Educational flexibility
No time constraints. You can contribute and use the content at your own pace.

Who contributes?

Anyone is free to contribute. One of the best ways to learn about something is to teach it to someone else. Challenge yourself to see how well you really know the material. This site gives you the chance to use and work on a textbook devoted to the subject you are studying. And it's free!

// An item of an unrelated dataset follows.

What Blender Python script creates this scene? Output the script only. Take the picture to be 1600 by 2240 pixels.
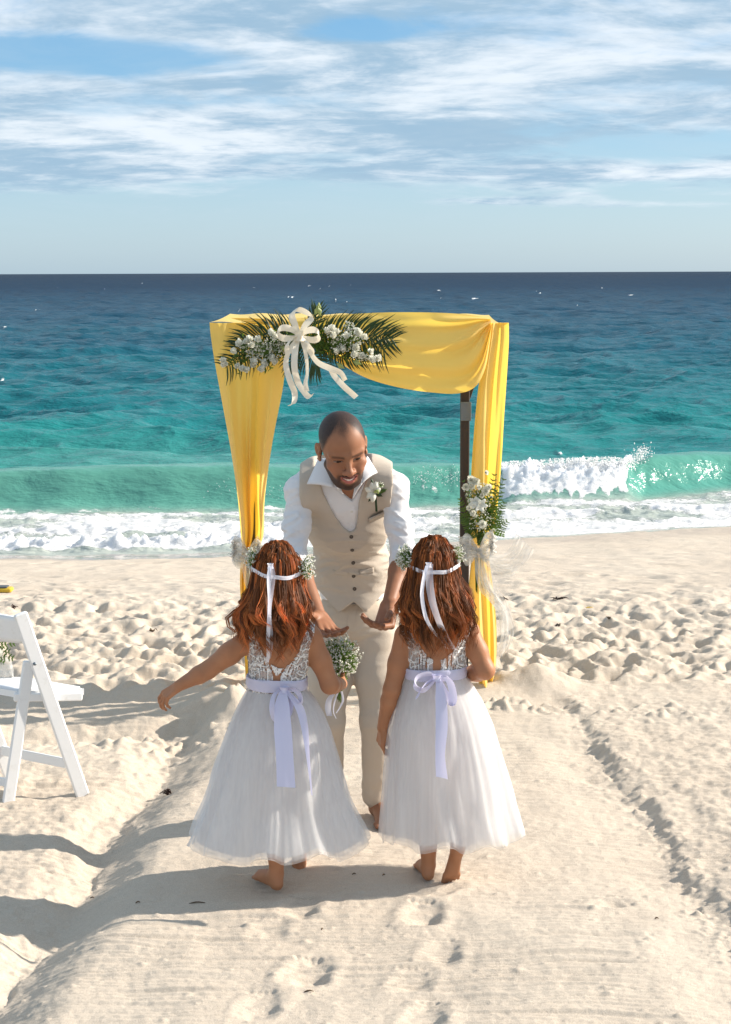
import bpy, math, random
import numpy as np
from mathutils import Vector, Matrix
from mathutils.bvhtree import BVHTree
rad = math.radians
scene = bpy.context.scene
COL = scene.collection
for _o in list(bpy.data.objects):
    bpy.data.objects.remove(_o)
random.seed(7)
RNG = np.random.default_rng(11)

# ------------------------------------------------------------------ camera
FPX = 3700.0
CAM = np.array([0.0, 0.0, 2.1])
PITCH, ROLL = rad(8.05), rad(0.215)
_F = np.array([0, math.cos(PITCH), -math.sin(PITCH)])
_U0 = np.array([0, math.sin(PITCH), math.cos(PITCH)])
_R0 = np.array([1.0, 0, 0])
_RX = _R0 * math.cos(ROLL) - _U0 * math.sin(ROLL)
_UX = _U0 * math.cos(ROLL) + _R0 * math.sin(ROLL)
cam_data = bpy.data.cameras.new('camera')
cam = bpy.data.objects.new('camera', cam_data)
COL.objects.link(cam)
cam_data.sensor_fit = 'VERTICAL'
cam_data.sensor_height = 36.0
cam_data.lens = 36.0 * FPX / 2240.0
cam_data.clip_start = 0.1
cam_data.clip_end = 90000
_m = Matrix.Identity(4)
for _i in range(3):
    _m[_i][0], _m[_i][1], _m[_i][2], _m[_i][3] = _RX[_i], _UX[_i], -_F[_i], CAM[_i]
cam.matrix_world = _m
scene.camera = cam

# ------------------------------------------------------------------ light and exposure
SUN_AZ, SUN_EL = 11.0, 29.0            # degrees: from +X towards +Y, and up
SUN_STRENGTH, SKY_STRENGTH, EXPOSURE = 5.0, 0.118, 0.75
_sd = Vector((math.cos(rad(SUN_EL)) * math.cos(rad(SUN_AZ)),
              math.cos(rad(SUN_EL)) * math.sin(rad(SUN_AZ)), math.sin(rad(SUN_EL))))
sun_data = bpy.data.lights.new('sun', 'SUN')
sun_data.energy = SUN_STRENGTH
sun_data.angle = rad(0.53)
sun_data.color = (1.0, 0.91, 0.79)
sun = bpy.data.objects.new('sun', sun_data)
COL.objects.link(sun)
sun.rotation_euler = _sd.to_track_quat('Z', 'Y').to_euler()
sun.location = (20, 5, 15)
vs = scene.view_settings
vs.view_transform = 'Standard'
vs.look = 'None'
vs.exposure = EXPOSURE
vs.gamma = 1.0
vs.use_curve_mapping = False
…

In just a few short years and entirely through volunteer efforts, Wikipedia has become one of the leading encyclopedias on the web. (Wikipedia has more traffic than Encyclopedia Britannica online!) Wikibooks seeks to replicate this success in as much time.
All of the material developed on this site is released under a license that guarantees that the information remains free forever. Leave behind a tiny legacy with each bit you add to the open textbook project. It really is about giving back to humanity and helping yourself as you help your fellow human beings.
You know the times when you could have presented a topic better than the author of the textbook you are using. At Wikibooks teachers have the chance to take an active hand in how that information is organized and presented, and make a lasting contribution to the students in your classroom and around the world.
Teachers should also consider making the development of a textbook a class project. Students learn not only the subject matter at hand, but also the art of collaboration, and they establish contacts with other students from around the world. This is also a great learning activity for teachers themselves in that they can gain valuable insights into the ways that students perceive the topic.
Tired of searching for elusive reference texts scattered around the organization or budgeting for a new round of reference data every few months to years depending upon the volatility of your field? Material placed here and eventually crosschecked by many users is now only a click away if you have good Internet access. Unlike your physical reference library, it may also be viewable on your portable computer during field excursions.
Industry leaders
You need today's students to be prepared for tomorrow's workplace. Help get that knowledge into their hands today, and it will be stored in a place that they can always go back to refer to it.

Why not to contribute?

Sometimes, there may be reasons not to contribute. These might be:

Legal reasons
If you are not in the position to provide material that can be licensed under the Creative Commons Attribution/Share-Alike License 3.0 and the GNU Free Documentation License, you can't contribute. You should own the copyright to the material you contribute or it must have a compatible license or be public domain. See Wikibooks:Copyrights for details. Never submit copyrighted material without permission from the copyright owner. (public domain is considered out of copyright).
Legal problems can come from areas where you wouldn't expect them. For example in some countries, like Germany, an employer has the legal right to all inventions done by an employee—even if done in the employee's spare time, and outside of the field of expertise for which the employee has been hired. This right prevents publication of ideas without an explicit agreement from the employer. Such things are often not mentioned in work contracts, because it is the law.
There is also an ugly trend in some countries and professions to require employees to sign some code of conduct or code of ethics. Having to adhere to some ethics in business is not a bad idea, but these codes often sneak in some restrictions of what (if anything at all) an employee is allowed to publish without an explicit (written) agreement from the company (e.g. the company's legal and PR departments).
Financial Reasons
If you want royalties or the exclusive right to profit from selling a book, do not contribute. Anyone can make money from selling textbooks available at Wikibooks as long as the terms of the Creative Commons Attribution/Share-Alike License 3.0 and the GNU Free Documentation License are followed.
If you want to retain control of your work evolution, distribution and use, do not contribute. Wikibooks is about collaboration, not ownership.